§ **Brief**: Copy nothing but the part that opens with the line containing "Build this scene" and closes with the line containing "return V3((0, 0, HC)) + d*t". Do not include pictures.

§ **Working data**:
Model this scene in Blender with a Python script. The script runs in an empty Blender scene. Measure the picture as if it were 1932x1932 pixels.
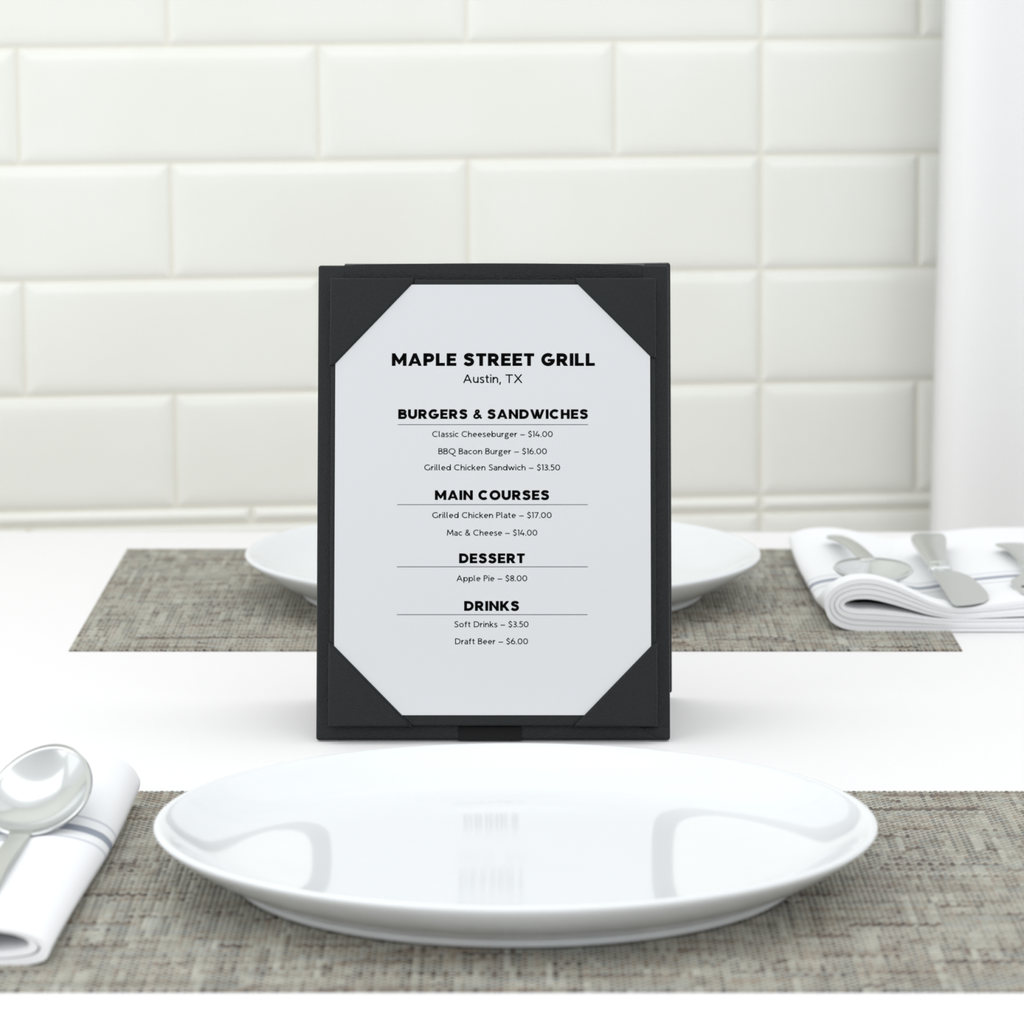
import bpy, bmesh, math, random
import numpy as np
from mathutils import Vector, Matrix

random.seed(7)
rng = np.random.default_rng(11)
SC = bpy.context.scene
COL = SC.collection
MM = 0.001
ZT = 0.75                      # height of the cloth's top surface

# ------------------------------------------------------------ camera, world, lights, exposure
cam_data = bpy.data.cameras.new('camera')
cam = bpy.data.objects.new('camera', cam_data)
COL.objects.link(cam)
cam.location = (0, 0, ZT + 0.3887)
cam.rotation_euler = (math.radians(90 - 8.756), 0, 0)
cam_data.sensor_width = 36
cam_data.lens = 143.478
cam_data.clip_start = 0.05
cam_data.dof.use_dof = True
cam_data.dof.focus_distance = 1.865
cam_data.dof.aperture_fstop = 16.5
SC.camera = cam

world = bpy.data.worlds.new('world')
SC.world = world
world.use_nodes = True
wn = world.node_tree.nodes
bg = wn['Background']
bg.inputs['Strength'].default_value = 1.0
wl = world.node_tree.links
wtc = wn.new('ShaderNodeTexCoord')
wsp = wn.new('ShaderNodeSeparateXYZ')
wl.new(wtc.outputs['Generated'], wsp.inputs[0])
wmr = wn.new('ShaderNodeMapRange')          # bright room ahead and above, dimmer room behind the camera
wmr.interpolation_type = 'SMOOTHSTEP'
wmr.inputs['From Min'].default_value = -0.95
wmr.inputs['From Max'].default_value = 0.10
wmr.inputs['To Min'].default_value = 0.64
wmr.inputs['To Max'].default_value = 1.04
wl.new(wsp.outputs['Y'], wmr.inputs['Value'])
wmx = wn.new('ShaderNodeVectorMath')
wmx.operation = 'SCALE'
wmx.inputs[0].default_value = (0.968, 0.982, 1.0)
wl.new(wmr.outputs[0], wmx.inputs['Scale'])
wl.new(wmx.outputs[0], bg.inputs['Color'])


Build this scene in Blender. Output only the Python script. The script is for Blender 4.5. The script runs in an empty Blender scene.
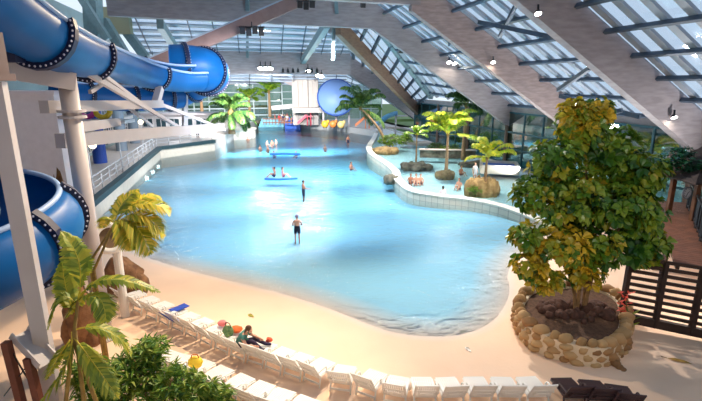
import bpy, math, random
from mathutils import Vector, Matrix, noise, Euler
R = random.Random(7)
PI = math.pi
scene = bpy.context.scene
COL = scene.collection
V3 = Vector

# ---------------------------------------------------------------- camera
F = 457.0; CX, CY = 351.0, 200.5; PITCH = math.radians(14.24); HC = 8.0
cp, sp = math.cos(PITCH), math.sin(PITCH)
cam_d = bpy.data.cameras.new('camera'); cam = bpy.data.objects.new('camera', cam_d)
COL.objects.link(cam); scene.camera = cam
cam.location = (0, 0, HC); cam.rotation_euler = (PI/2 - PITCH, 0, 0)
cam_d.sensor_width = 36; cam_d.lens = 36*F/702; cam_d.clip_end = 600; cam_d.clip_start = .1

def ray(px, py):
    x = (px-CX)/F; y = -(py-CY)/F
    return V3((x, cp + y*sp, -sp + y*cp))
def P(px, py, z=0.0):                       # seen point on a level of known height
    d = ray(px, py); t = (z-HC)/d.z
    return V3((d.x*t, d.y*t, z))
def D(px, py, dist):                        # seen point at a known forward distance (world y)
    d = ray(px, py); t = dist/d.y
    return V3((d.x*t, dist, HC + d.z*t))
AX = V3((-.235, .972, 0)); VX = V3((.972, .235, 0))   # hall's long axis and its cross axis
def W(u, v, z): return AX*u + VX*v + V3((0, 0, z))
def U(px, py, u):                           # seen point on a frame's plane
    d = ray(px, py); t = u/(AX.dot(d))
    return V3((0, 0, HC)) + d*t

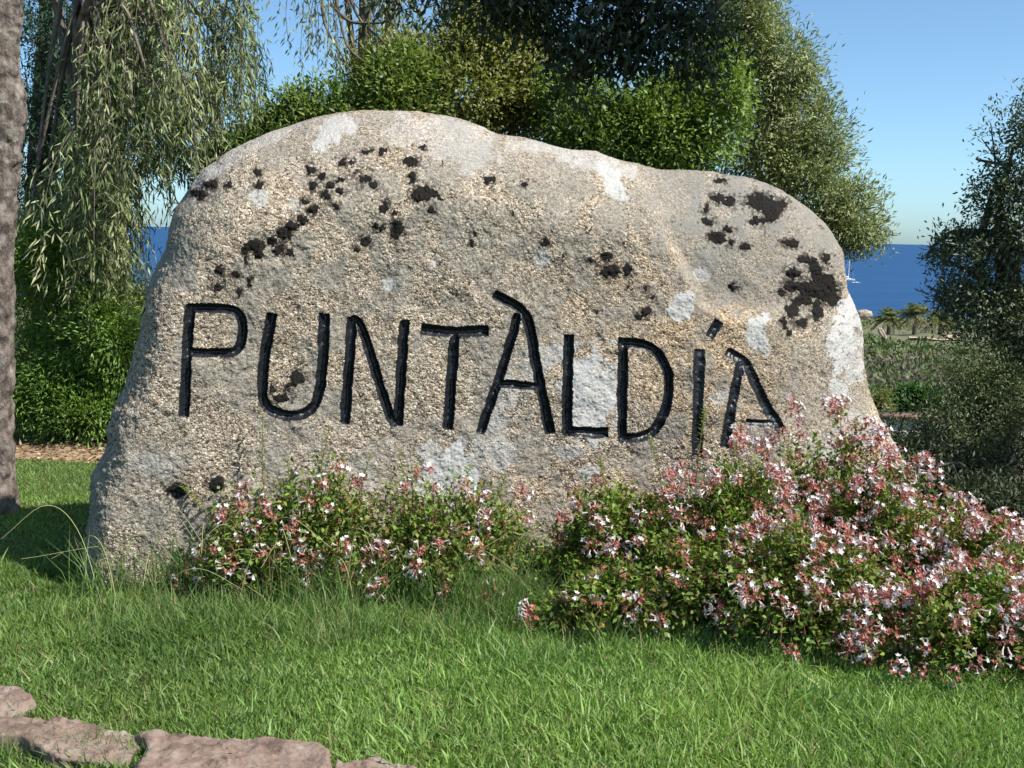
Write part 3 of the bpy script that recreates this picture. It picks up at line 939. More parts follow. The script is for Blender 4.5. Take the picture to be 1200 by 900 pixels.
def tree(name, label, cat, base, top, r0, blobs, spec, bark='twig', group=None, leafmat='leaf', extra=3, limb_blobs=None, frm=0.5):
    root = empty(name, base)
    tag(root, label, cat, group)
    tb_ = MB(); limbs(tb_, base, top, r0, limb_blobs or blobs, extra, frm=frm)
    part('trunk', tb_, M[bark], root, True)
    cm = MB()
    for s in (spec if isinstance(spec, list) else [spec]):
        foliage(cm, s.pop('blobs', lumpy(blobs)), **s)
    part('crown', cm, M[leafmat], root)
    return root

def gz(x, y):
    return float(terrain_z(np.array([x]), np.array([y]))[0])
def base_at(px, d):
    p = at(px, 400, d)
    return np.array([p[0], d, gz(p[0], d) - 0.02])

# the trunk at the left border of the lawn
bp_ = ground(-6, 600)
axis = [(-6, 612), (-9, 560), (-10, 500), (-9, 400), (-8, 300), (-3, 210), (3, 150), (0, 95), (-2, 50), (3, 0), (8, -60), (12, -140), (22, -230)]
path = bend([at(x, y, bp_[1] + 0.01 * k) for k, (x, y) in enumerate(axis)], 150)
tp_y = np.linspace(0, 1, 150)
rad = (0.115 - 0.02 * tp_y) * (1 + 0.28 * np.exp(-((tp_y - 0.535) / 0.035) ** 2)) * (1 + 0.5 * np.exp(-tp_y / 0.03))
root = empty('lawn_tree', (bp_[0], bp_[1], 0.0))
tag(root, 'bare grey-brown knobbly tree trunk rising from the lawn left of the boulder', 'tree')
path = bend(path, 420); rad = np.interp(np.linspace(0, 1, 420), tp_y, rad)
rad = rad * (1 + 0.05 * vnoise(np.c_[np.arange(420) * 0.05, np.zeros(420), np.zeros(420)], 1.0, 3))
tb_ = MB(); tube(tb_, path, rad, 110, rough=0.022, rscale=17, seed=8)
hi = path[-1]
cb_ = [(hi + np.array(o), np.array(r), 1.0) for o, r in [((-0.6, 0.2, 1.3), (0.9, 0.8, 0.6)), ((0.3, -0.3, 1.7), (0.8, 0.8, 0.6)), ((-1.1, -0.5, 1.6), (0.9, 0.8, 0.6)), ((-0.3, 0.5, 2.2), (0.8, 0.8, 0.6))]]
for b in cb_:
    e_ = b[0]
    lp = bend([path[-6], (path[-1] + e_) / 2 + RNG.normal(0, 0.1, 3), e_], 16)
    tube(tb_, lp, np.linspace(0.06, 0.015, 16), 10, rough=0.006, seed=3)
part('trunk', tb_, M['bark'], root, True)
cm = MB(); foliage(cm, cb_, 500, 22, 0.11, 0.08, 0.02, [(0.06, 0.085, 0.035), (0.09, 0.12, 0.05)], droop=0.4, seed=4)
part('crown', cm, M['leaf'], root)

# weeping trees: long hanging strands of narrow leaves
def strands(mb, tw, starts, lens, cols, leafL=0.09, leafW=0.0125, dens=105, sway=0.24, spread=0.045):
    for k in range(len(starts)):
        s0 = starts[k]; ln = lens[k]
        n = max(8, int(ln / 0.05))
        t = np.linspace(0, 1, n)
        a = RNG.uniform(0, 2 * math.pi)
        o = np.array([math.cos(a), math.sin(a), 0]) * RNG.uniform(0.2, 1) * sway
        wob = np.cumsum(RNG.normal(0, 0.004, (n, 3)), 0)
        wob = np.cumsum(wob, 0) * 0.25
        pth = s0 + np.outer(np.sin(t * 1.9) , o) + np.outer(0.10 * np.sin(t * math.pi) - t, np.array([0, 0, ln])) + wob * np.array([1, 1, 0.2])
        tube(tw, pth, np.linspace(0.005, 0.0015, n), 4)
        m = int(ln * dens)
        tt = RNG.random(m) ** 0.8
        Pm = np.stack([np.interp(tt, t, pth[:, j]) for j in range(3)], -1) + RNG.normal(0, 1, (m, 3)) * (spread * (0.3 + np.sin(tt * 3.0)))[:, None]
        Dm = np.array([0, 0, -1.0]) + np.array([o[0], o[1], 0]) * 1.2 + RNG.normal(0, 0.5, (m, 3))
        cc = np.asarray(cols)[RNG.integers(len(cols))] * RNG.uniform(0.8, 1.2)
        C_ = cc[None] * RNG.uniform(0.6, 1.4, (m, 1))
        leaves(mb, Pm, Dm, RNG.uniform(0.6, 1.3, m) * leafL, RNG.uniform(0.7, 1.3, m) * leafW, C_, fold=0.08)

WCOL = [(0.15, 0.19, 0.075), (0.225, 0.265, 0.11), (0.30, 0.32, 0.17)]
starts, lens, hubs = [], [], []
def hang(px0, px1, y0, y1, bottom, nb, per, d0, d1, jx=16, jit=26):
    """nb boughs, each a loose bunch of strands"""
    for _ in range(nb):
        x = RNG.uniform(px0, px1); y = RNG.uniform(y0, y1); d = RNG.uniform(d0, d1)
        hubs.append(at(x, y - 12, d))
        for _ in range(max(2, int(per * RNG.uniform(0.6, 1.4)))):
            xx = x + RNG.normal(0, jx); yy = y + RNG.normal(0, 12)
            b_ = bottom(xx) - abs(RNG.normal(0, jit))
            if b_ < yy + 25: continue
            starts.append(at(xx, yy, d + RNG.normal(0, 0.12))); lens.append((b_ - yy) * d / FPX)
def boughs(tb_, top):
    for h in hubs:
        a0 = top + RNG.normal(0, 0.1, 3)
        tube(tb_, bend([a0, (a0 + h) / 2 + np.array([0, 0, 0.22]), h, h + (h - a0) * 0.06 - np.array([0, 0, 0.12])], 14), np.linspace(0.024, 0.004, 14), 6)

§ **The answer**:
Build this scene in Blender. Output only the Python script. The script is for Blender 4.5. The script runs in an empty Blender scene.
import bpy, math, random
from mathutils import Vector, Matrix, noise, Euler
R = random.Random(7)
PI = math.pi
scene = bpy.context.scene
COL = scene.collection
V3 = Vector

# ---------------------------------------------------------------- camera
F = 457.0; CX, CY = 351.0, 200.5; PITCH = math.radians(14.24); HC = 8.0
cp, sp = math.cos(PITCH), math.sin(PITCH)
cam_d = bpy.data.cameras.new('camera'); cam = bpy.data.objects.new('camera', cam_d)
COL.objects.link(cam); scene.camera = cam
cam.location = (0, 0, HC); cam.rotation_euler = (PI/2 - PITCH, 0, 0)
cam_d.sensor_width = 36; cam_d.lens = 36*F/702; cam_d.clip_end = 600; cam_d.clip_start = .1

def ray(px, py):
    x = (px-CX)/F; y = -(py-CY)/F
    return V3((x, cp + y*sp, -sp + y*cp))
def P(px, py, z=0.0):                       # seen point on a level of known height
    d = ray(px, py); t = (z-HC)/d.z
    return V3((d.x*t, d.y*t, z))
def D(px, py, dist):                        # seen point at a known forward distance (world y)
    d = ray(px, py); t = dist/d.y
    return V3((d.x*t, dist, HC + d.z*t))
AX = V3((-.235, .972, 0)); VX = V3((.972, .235, 0))   # hall's long axis and its cross axis
def W(u, v, z): return AX*u + VX*v + V3((0, 0, z))
def U(px, py, u):                           # seen point on a frame's plane
    d = ray(px, py); t = u/(AX.dot(d))
    return V3((0, 0, HC)) + d*t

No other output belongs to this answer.